PROBLEM DESCRIPTION: Exactly the lines from the line with "were 1845x1382 pixels." to the line with "G.blend(smooth((V - tg(0, 1100)[1])" should be extracted, both included, with no other lines.

(Data records)
- - - - -
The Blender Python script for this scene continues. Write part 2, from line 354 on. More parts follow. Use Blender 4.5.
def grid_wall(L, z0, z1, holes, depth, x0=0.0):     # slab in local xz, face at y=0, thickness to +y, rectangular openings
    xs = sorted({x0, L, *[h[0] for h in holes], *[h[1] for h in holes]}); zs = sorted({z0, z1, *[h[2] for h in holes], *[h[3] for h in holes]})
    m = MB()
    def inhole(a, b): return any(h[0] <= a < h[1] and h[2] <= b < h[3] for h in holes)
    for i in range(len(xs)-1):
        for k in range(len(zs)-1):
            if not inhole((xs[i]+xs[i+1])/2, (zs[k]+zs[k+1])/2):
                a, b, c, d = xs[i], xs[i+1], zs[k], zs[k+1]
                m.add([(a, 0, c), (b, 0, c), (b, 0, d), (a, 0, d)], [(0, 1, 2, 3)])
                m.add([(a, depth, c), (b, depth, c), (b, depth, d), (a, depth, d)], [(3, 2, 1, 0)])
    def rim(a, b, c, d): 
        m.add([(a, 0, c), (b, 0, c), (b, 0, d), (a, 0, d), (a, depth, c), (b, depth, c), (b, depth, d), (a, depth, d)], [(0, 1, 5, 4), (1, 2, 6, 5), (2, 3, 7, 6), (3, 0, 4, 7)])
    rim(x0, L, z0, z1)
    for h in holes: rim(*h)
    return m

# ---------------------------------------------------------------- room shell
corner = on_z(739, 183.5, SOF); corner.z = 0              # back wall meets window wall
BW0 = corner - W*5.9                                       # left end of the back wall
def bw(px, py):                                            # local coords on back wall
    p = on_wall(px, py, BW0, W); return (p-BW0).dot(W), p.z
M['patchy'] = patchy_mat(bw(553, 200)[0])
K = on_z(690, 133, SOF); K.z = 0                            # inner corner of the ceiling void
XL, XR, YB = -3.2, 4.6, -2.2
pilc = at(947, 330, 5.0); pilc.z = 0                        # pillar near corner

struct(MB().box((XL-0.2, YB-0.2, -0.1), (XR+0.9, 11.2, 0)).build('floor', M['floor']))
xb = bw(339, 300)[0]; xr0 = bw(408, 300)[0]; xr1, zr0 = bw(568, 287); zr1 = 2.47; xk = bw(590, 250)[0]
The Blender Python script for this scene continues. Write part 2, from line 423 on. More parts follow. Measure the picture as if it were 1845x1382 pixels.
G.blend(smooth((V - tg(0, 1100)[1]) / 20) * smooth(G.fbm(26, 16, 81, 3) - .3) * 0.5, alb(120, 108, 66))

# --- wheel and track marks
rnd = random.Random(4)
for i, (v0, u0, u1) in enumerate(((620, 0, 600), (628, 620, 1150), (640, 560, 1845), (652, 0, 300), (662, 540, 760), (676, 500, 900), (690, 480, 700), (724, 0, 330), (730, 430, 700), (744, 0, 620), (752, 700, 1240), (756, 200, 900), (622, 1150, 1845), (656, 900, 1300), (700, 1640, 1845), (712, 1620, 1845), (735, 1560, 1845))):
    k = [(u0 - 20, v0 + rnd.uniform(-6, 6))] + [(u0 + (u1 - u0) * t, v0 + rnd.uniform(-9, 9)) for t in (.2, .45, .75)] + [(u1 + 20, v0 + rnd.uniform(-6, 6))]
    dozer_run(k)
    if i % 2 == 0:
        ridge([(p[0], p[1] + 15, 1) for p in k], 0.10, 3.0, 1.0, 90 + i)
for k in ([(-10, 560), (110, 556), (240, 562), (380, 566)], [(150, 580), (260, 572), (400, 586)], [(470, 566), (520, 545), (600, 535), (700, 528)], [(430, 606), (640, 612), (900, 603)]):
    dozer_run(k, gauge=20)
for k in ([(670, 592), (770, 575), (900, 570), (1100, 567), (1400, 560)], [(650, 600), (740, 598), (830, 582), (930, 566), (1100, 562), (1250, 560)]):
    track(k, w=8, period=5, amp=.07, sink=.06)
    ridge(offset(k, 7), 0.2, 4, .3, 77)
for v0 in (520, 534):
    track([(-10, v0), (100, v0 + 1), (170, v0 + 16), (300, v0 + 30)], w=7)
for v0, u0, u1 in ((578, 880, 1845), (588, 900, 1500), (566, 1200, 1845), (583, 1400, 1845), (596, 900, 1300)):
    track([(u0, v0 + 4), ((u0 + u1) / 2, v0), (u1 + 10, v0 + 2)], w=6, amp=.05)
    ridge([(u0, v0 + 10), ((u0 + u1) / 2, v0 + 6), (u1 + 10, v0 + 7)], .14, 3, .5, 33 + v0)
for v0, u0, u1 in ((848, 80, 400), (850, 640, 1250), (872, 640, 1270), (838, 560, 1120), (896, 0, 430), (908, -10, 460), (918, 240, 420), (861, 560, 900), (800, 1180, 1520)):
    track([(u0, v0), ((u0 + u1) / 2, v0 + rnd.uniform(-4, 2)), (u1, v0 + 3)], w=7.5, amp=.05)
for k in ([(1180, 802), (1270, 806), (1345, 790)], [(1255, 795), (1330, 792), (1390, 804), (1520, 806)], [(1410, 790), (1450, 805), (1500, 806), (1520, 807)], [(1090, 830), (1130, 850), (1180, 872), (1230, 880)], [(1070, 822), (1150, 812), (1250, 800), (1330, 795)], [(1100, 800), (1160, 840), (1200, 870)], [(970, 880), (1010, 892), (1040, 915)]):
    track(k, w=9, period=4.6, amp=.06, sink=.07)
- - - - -
REPLY:
The Blender Python script for this scene continues. Write part 2, from line 423 on. More parts follow. Measure the picture as if it were 1845x1382 pixels.
G.blend(smooth((V - tg(0, 1100)[1]) / 20) * smooth(G.fbm(26, 16, 81, 3) - .3) * 0.5, alb(120, 108, 66))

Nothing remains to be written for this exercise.